The same rules apply to labs.

Late Policy

Late work is strongly discouraged. If you think it is impossible to accomplish the necessary work in the available time, consult me before the due date. It may be that everyone in the class is having the same problem, in which case we might adjust the assignment. The same advice applies if we have scheduled something at a particularly bad time (e.g., simultaneously with a major deadline for another class) or if there seems to be a bug in an assignment.

If work is submitted late, the score is scaled using the multiplier returned by the following SML function

  fun latemult (mins) =
      let val lateness = real(mins) / real(12 * 60)
          val root     = Real.Math.sqrt lateness
          val squared  = lateness * lateness
      in  Real.max(1.0–(root * (1.0–root) + squared * root), 0.0)
      end;
Graph of Lateness Multiplier

This function is swift to penalize lateness—even one minute late results in a lateness multiplier of 0.964 (i.e., a 3.6% penalty). At nine minutes late, the multiplier is 0.9, a 10% penalty. But with time the rate slows down, the 0.8 point is reached at a little before the first hour, and the 0.6 multiplier is not reached until the work is about 6.5 hours late. At, and beyond, the 12 hour point, the multiplier is zero.

Times are based on the time that the submission process finished, not when you began submitting.
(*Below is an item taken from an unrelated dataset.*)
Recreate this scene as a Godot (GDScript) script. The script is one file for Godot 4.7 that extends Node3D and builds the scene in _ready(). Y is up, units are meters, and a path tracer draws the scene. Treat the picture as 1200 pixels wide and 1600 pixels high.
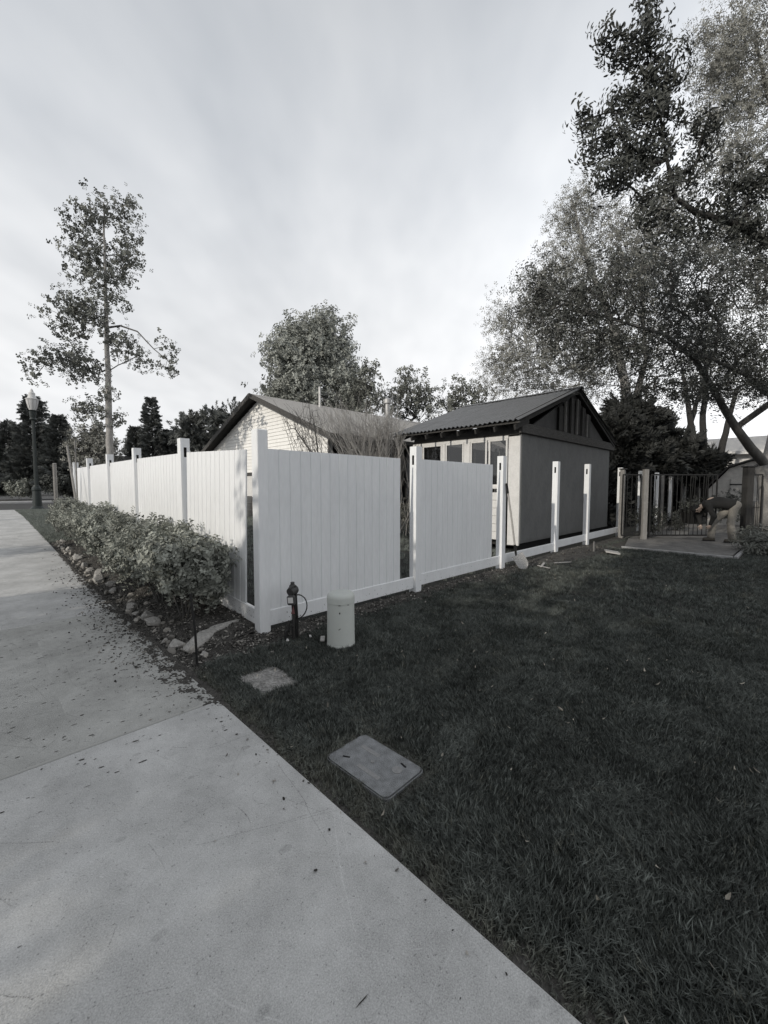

For assignments due at 11:59pm, we count late minutes from midnight, and round down to whole numbers of minutes. Thus, you have about two minutes of grace after the clock ticks over to reading 11:59pm. (It is, of course, risky to cut things close, especially since the submit system takes time to perform its work.)

Remember, unless you've very much underestimated the assignment, it is almost never a good idea to submit late. The added points you gain from the extra work won't compensate for the effect of the lateness multiplier.

If you wish to finish an assignment but have your predeadline work graded, do not submit your later work using the regular submit system. Instead, send mail to cs131help and ask for special instructions for submitting your finished work for grader comments.

Extenuating circumstances (such as illness) are dealt with on a case-by-case basis. In general, you are only excused for situations you could not have forseen, and only if you explain the situation at your soonest opportunity.